Search the data below for "Blender"; list each line that holds it.

Record excerpts
──────────

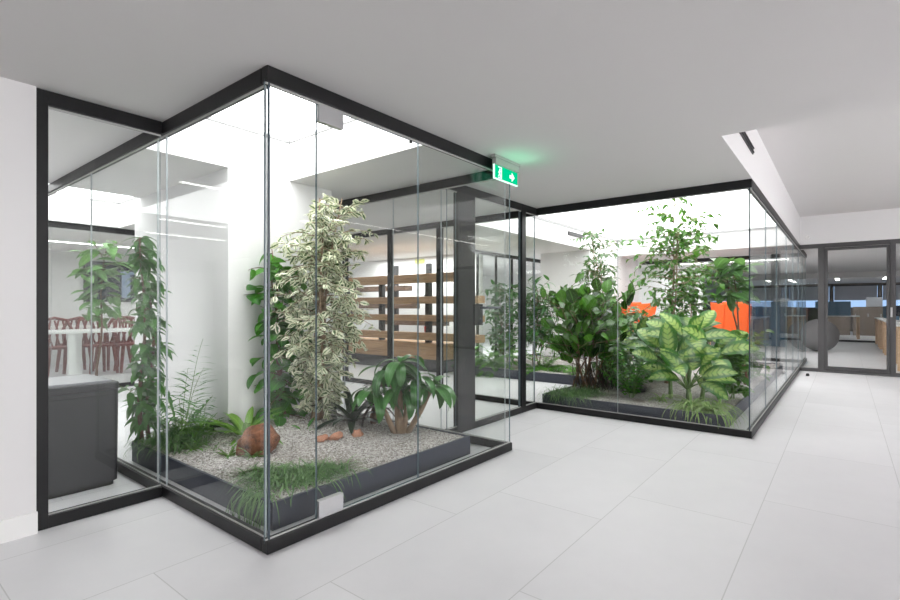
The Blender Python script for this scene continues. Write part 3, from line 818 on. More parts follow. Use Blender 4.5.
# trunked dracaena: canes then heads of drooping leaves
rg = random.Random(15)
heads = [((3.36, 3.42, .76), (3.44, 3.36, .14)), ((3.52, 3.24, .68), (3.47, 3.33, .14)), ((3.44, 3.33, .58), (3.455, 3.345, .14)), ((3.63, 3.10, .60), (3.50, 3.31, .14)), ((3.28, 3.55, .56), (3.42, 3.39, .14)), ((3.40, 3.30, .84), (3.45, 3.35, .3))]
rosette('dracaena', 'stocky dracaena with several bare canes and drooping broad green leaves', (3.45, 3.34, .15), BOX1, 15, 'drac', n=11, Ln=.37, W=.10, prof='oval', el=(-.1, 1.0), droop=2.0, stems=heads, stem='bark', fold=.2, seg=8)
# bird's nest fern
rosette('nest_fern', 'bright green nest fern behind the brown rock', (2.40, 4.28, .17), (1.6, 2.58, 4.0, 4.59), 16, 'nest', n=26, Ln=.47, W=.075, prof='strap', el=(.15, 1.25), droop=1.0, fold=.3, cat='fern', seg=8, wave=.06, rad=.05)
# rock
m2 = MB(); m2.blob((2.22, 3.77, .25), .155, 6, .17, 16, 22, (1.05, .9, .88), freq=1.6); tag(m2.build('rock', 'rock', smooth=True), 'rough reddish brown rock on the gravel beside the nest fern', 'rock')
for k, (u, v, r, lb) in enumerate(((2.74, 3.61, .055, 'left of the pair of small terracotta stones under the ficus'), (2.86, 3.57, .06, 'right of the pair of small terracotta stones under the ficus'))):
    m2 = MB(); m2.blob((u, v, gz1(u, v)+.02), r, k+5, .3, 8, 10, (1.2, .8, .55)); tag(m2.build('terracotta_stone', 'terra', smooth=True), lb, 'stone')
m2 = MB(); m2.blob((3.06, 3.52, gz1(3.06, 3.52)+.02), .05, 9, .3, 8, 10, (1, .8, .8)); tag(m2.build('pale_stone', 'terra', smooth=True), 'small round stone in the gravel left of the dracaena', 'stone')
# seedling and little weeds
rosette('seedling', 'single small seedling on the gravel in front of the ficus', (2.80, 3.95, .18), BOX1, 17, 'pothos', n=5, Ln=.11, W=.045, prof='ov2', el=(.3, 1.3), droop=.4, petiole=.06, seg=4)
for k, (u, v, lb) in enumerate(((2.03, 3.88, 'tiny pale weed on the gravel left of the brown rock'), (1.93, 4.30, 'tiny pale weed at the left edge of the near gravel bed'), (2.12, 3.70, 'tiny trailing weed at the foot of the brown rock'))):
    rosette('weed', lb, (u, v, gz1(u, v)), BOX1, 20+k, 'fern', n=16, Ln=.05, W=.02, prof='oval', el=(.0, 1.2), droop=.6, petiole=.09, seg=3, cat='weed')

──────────

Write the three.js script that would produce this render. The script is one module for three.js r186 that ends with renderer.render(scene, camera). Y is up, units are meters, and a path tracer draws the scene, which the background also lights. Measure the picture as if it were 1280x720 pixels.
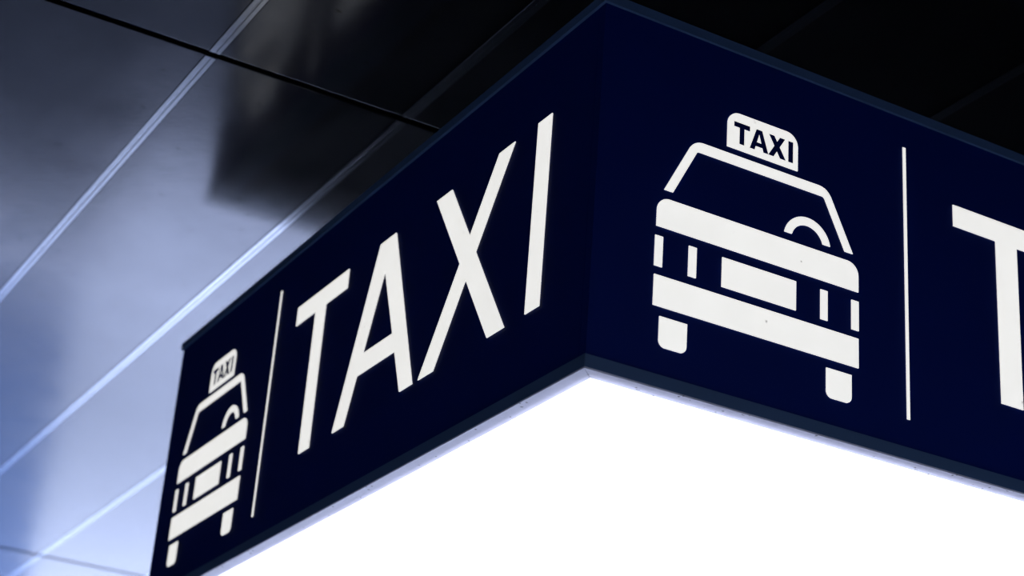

──────────

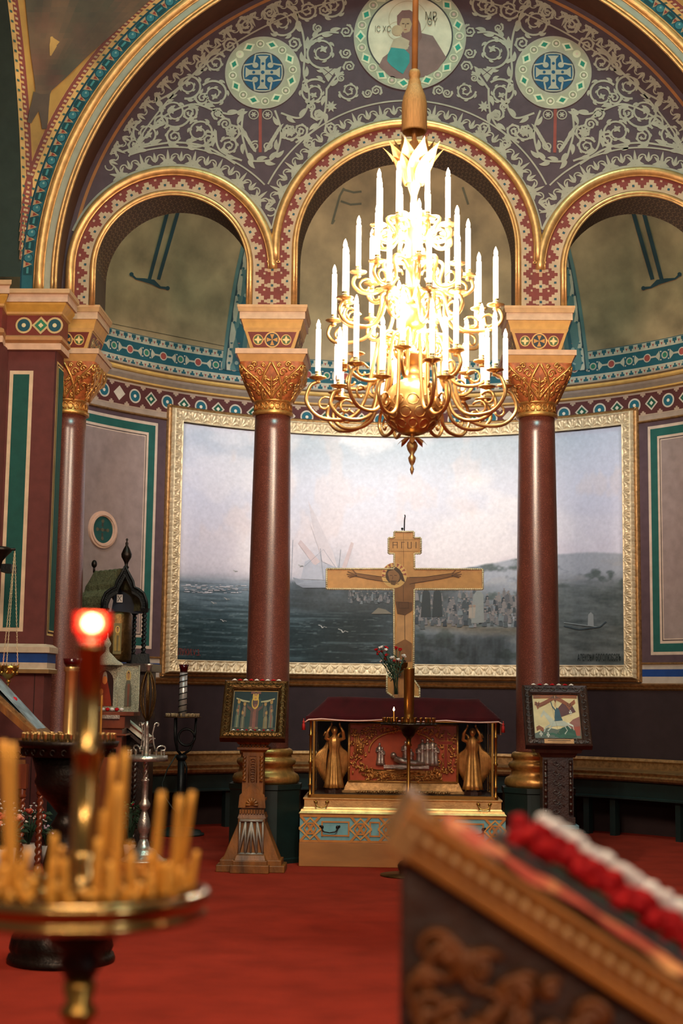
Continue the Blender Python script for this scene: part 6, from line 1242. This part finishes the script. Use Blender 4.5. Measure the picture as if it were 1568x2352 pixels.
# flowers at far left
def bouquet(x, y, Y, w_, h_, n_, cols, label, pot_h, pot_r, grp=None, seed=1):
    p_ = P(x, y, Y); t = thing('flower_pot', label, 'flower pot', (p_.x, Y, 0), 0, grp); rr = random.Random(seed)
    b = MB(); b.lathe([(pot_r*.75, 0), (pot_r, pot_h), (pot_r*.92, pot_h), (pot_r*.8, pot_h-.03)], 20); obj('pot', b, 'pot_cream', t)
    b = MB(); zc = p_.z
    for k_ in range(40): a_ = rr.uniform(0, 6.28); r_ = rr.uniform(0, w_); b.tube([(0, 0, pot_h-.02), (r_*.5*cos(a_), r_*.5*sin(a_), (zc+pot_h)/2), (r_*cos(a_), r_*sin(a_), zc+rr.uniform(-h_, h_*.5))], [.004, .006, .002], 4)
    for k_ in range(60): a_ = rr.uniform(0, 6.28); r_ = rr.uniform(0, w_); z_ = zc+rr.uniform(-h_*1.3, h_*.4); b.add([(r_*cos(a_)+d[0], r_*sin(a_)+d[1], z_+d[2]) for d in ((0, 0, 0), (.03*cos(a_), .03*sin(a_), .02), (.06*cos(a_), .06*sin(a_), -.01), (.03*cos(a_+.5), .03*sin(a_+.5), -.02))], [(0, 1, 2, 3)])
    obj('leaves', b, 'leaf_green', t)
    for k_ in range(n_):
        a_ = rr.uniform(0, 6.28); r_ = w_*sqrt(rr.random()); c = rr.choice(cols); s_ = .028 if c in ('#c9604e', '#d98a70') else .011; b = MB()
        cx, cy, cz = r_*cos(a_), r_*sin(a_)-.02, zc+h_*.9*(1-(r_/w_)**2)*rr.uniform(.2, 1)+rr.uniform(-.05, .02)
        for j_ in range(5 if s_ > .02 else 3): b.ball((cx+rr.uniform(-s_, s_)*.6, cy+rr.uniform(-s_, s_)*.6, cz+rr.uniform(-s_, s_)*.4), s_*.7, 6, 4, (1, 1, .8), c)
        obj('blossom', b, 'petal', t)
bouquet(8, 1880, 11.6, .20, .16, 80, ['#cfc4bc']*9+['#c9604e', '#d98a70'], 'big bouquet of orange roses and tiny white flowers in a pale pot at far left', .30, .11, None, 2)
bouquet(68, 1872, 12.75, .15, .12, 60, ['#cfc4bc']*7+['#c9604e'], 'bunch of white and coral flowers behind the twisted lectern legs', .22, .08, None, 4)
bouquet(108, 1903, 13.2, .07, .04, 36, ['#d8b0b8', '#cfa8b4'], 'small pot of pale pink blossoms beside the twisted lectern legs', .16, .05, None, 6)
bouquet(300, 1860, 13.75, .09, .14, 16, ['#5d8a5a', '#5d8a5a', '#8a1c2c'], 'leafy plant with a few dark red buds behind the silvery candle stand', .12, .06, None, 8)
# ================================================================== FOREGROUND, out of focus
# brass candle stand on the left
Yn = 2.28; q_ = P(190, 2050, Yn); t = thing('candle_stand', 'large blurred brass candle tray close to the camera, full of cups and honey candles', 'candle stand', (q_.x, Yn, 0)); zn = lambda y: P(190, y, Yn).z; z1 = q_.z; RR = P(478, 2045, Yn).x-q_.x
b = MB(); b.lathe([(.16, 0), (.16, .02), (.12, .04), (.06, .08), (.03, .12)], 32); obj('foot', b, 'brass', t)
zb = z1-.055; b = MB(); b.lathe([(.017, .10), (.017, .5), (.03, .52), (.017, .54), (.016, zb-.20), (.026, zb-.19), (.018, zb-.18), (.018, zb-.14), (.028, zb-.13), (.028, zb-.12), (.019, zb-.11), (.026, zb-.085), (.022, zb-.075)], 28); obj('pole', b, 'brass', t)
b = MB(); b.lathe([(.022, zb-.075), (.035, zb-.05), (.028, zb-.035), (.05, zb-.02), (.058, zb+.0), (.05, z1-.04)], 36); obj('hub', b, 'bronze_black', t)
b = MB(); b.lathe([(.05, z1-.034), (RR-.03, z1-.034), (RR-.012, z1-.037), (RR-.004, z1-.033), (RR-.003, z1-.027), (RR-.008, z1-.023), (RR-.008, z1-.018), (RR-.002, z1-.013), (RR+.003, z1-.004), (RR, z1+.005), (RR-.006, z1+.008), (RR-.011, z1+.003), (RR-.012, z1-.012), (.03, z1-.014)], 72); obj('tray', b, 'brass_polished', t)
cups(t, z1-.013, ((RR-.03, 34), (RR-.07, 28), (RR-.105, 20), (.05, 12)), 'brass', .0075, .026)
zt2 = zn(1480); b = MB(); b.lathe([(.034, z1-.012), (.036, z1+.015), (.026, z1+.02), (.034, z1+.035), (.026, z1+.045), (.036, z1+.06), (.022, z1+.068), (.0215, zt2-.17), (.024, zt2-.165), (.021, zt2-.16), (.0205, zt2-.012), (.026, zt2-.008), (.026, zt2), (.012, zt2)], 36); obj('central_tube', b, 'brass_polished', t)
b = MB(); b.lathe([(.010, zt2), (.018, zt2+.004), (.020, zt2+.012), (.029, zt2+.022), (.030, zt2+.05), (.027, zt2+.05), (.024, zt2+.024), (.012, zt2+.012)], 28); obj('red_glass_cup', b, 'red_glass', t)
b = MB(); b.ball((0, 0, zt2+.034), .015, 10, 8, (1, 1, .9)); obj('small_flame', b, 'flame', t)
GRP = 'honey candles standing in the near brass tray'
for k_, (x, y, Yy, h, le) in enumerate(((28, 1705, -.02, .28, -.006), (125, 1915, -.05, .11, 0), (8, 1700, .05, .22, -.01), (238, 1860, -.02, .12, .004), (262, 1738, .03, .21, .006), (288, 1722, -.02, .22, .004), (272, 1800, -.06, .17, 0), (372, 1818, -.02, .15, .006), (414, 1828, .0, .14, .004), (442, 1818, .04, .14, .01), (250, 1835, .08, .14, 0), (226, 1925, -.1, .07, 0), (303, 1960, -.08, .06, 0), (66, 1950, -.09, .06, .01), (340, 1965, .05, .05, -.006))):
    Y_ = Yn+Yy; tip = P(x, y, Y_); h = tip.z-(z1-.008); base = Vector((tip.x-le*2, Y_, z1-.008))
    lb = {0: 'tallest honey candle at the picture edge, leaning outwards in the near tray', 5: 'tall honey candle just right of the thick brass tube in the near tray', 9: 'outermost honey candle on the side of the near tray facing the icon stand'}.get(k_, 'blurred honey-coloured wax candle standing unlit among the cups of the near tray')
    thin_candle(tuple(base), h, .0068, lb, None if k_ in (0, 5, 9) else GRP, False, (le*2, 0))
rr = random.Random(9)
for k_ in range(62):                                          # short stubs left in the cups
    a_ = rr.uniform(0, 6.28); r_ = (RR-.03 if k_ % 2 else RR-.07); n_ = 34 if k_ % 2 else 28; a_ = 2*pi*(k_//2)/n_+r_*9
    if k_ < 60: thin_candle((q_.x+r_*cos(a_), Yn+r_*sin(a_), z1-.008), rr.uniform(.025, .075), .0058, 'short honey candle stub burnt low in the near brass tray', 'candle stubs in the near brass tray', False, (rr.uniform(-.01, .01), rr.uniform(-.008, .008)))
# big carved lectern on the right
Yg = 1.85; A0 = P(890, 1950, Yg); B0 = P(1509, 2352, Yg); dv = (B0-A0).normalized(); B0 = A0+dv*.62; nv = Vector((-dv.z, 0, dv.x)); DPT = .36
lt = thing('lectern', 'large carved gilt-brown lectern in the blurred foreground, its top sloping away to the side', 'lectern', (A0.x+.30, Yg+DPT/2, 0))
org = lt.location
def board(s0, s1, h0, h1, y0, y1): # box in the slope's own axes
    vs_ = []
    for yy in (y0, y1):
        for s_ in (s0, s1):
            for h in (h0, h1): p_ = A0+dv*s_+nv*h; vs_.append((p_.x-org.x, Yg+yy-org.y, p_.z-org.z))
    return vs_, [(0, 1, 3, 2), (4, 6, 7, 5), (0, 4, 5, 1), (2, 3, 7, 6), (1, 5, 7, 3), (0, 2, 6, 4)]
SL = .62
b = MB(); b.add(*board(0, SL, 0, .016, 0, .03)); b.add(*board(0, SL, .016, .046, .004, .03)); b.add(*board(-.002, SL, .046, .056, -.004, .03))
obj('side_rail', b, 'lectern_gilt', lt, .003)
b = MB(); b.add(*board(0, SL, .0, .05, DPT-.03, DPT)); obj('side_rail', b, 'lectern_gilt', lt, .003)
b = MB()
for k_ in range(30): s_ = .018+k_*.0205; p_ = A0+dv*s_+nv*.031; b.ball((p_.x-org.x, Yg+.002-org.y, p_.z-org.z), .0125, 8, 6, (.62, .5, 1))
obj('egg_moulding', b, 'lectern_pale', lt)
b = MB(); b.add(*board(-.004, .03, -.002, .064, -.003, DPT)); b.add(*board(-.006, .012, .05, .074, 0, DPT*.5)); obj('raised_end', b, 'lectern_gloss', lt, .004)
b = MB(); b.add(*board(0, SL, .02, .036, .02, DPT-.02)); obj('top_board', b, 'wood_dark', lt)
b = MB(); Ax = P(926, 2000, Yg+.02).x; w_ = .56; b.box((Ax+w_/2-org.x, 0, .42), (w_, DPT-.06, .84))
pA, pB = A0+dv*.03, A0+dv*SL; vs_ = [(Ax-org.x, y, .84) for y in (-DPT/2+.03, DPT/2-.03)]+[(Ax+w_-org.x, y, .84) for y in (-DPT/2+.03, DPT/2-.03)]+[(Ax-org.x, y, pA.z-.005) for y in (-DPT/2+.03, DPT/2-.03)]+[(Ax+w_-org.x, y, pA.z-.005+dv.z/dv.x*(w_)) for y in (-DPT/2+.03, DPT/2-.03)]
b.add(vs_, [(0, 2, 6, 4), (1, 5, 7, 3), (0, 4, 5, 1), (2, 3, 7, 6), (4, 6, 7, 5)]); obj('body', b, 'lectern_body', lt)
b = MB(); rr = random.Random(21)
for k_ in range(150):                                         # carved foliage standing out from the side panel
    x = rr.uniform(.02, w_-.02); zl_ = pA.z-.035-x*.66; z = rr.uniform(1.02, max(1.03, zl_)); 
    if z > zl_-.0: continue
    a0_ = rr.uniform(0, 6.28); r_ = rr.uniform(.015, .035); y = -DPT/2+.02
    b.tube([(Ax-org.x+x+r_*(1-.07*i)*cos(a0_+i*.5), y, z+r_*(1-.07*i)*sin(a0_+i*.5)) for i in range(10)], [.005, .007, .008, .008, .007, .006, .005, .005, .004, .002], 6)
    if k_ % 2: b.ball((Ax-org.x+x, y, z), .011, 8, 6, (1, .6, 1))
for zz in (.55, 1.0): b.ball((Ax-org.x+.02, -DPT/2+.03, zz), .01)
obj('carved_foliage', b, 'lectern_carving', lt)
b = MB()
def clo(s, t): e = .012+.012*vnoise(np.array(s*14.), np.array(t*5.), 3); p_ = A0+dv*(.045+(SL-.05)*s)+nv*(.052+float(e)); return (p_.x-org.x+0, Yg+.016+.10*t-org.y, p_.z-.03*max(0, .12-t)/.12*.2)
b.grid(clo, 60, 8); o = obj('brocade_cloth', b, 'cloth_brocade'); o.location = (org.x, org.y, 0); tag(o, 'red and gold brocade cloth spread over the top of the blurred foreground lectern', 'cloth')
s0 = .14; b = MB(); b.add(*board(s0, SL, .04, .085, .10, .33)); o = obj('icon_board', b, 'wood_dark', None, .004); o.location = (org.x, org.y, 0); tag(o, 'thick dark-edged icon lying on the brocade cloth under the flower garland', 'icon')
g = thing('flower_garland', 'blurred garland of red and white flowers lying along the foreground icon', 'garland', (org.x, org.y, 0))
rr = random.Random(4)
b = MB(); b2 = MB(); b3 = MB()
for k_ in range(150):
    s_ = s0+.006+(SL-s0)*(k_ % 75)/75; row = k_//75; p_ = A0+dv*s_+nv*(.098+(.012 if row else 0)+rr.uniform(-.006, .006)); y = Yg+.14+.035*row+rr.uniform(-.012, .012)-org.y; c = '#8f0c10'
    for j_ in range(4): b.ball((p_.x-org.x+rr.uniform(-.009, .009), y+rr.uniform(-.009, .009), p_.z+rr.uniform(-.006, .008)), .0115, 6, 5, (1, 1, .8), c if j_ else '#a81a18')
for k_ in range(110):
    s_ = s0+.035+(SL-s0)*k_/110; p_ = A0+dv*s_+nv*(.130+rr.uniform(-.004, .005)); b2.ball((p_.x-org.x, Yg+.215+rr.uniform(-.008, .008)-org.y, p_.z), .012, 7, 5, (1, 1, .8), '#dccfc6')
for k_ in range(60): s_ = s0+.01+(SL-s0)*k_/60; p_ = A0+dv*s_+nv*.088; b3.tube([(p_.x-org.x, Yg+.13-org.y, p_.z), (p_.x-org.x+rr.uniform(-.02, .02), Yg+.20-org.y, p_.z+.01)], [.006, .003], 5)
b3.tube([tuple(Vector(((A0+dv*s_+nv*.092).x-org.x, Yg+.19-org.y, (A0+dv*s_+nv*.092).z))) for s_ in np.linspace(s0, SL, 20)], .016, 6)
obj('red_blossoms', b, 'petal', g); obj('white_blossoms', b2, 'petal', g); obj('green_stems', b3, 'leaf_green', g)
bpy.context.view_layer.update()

──────────

Complete output
The Blender Python script for this scene continues. Write part 3, from line 818 on. More parts follow. Use Blender 4.5.
Continue the Blender Python script for this scene: part 6, from line 1242. This part finishes the script. Use Blender 4.5. Measure the picture as if it were 1568x2352 pixels.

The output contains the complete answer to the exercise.